Masih Didalami Aparat Keamanan

Hingga kini, tujuan perjalanan dan aktivitas keduanya selama berada di Filipina masih dalam penyelidikan. Aparat bekerja sama dengan otoritas internasional untuk memastikan apakah ada kontak atau pelatihan yang relevan dengan aksi teror tersebut.

Pihak kepolisian menekankan bahwa proses ini membutuhkan waktu dan kehati-hatian agar kesimpulan yang diambil benar-benar berdasarkan bukti, bukan asumsi.

Riwayat Naveed dalam Pantauan Intelijen

Anthony Albanese juga mengungkap bahwa Naveed Akram sempat menjadi perhatian badan intelijen Australia pada 2019. Namun, pada saat itu, ia dinilai tidak menimbulkan ancaman langsung terhadap keamanan nasional.

Kondisi ini mencerminkan tantangan besar yang dihadapi aparat keamanan di berbagai negara, yakni membedakan individu berisiko tinggi dengan mereka yang masih berada di tahap awal radikalisasi tanpa indikasi kekerasan.

Pakar keamanan menilai bahwa proses radikalisasi bisa berkembang cepat, terutama melalui propaganda daring. Karena itu, pencegahan ekstremisme tidak hanya bergantung pada penegakan hukum, tetapi juga pendekatan sosial dan edukatif.

Dampak dan Langkah Keamanan Selanjutnya

Serangan di Pantai Bondi meninggalkan duka mendalam sekaligus rasa waswas di tengah masyarakat Australia. Pemerintah federal dan pemerintah negara bagian New South Wales berjanji meningkatkan pengamanan di ruang publik dan acara keagamaan.
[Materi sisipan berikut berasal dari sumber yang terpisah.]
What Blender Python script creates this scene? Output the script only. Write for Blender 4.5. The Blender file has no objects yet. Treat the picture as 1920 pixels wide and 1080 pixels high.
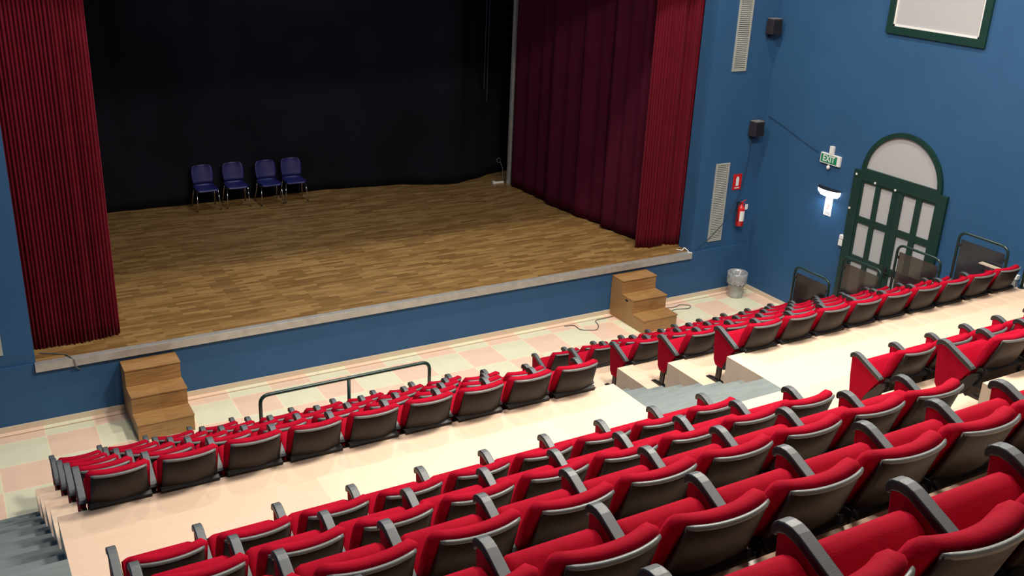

Selain itu, evaluasi menyeluruh terhadap sistem deteksi dini radikalisasi juga akan dilakukan. Tujuannya bukan untuk menyalahkan institusi tertentu, melainkan memperkuat koordinasi dan respons di masa depan.

Tragedi ini menjadi pengingat bahwa ancaman terorisme bisa muncul dari berbagai arah, bahkan dari individu yang sebelumnya tidak dianggap berbahaya. Kolaborasi antara aparat, pemerintah, dan masyarakat luas dinilai krusial untuk mencegah kejadian serupa terulang.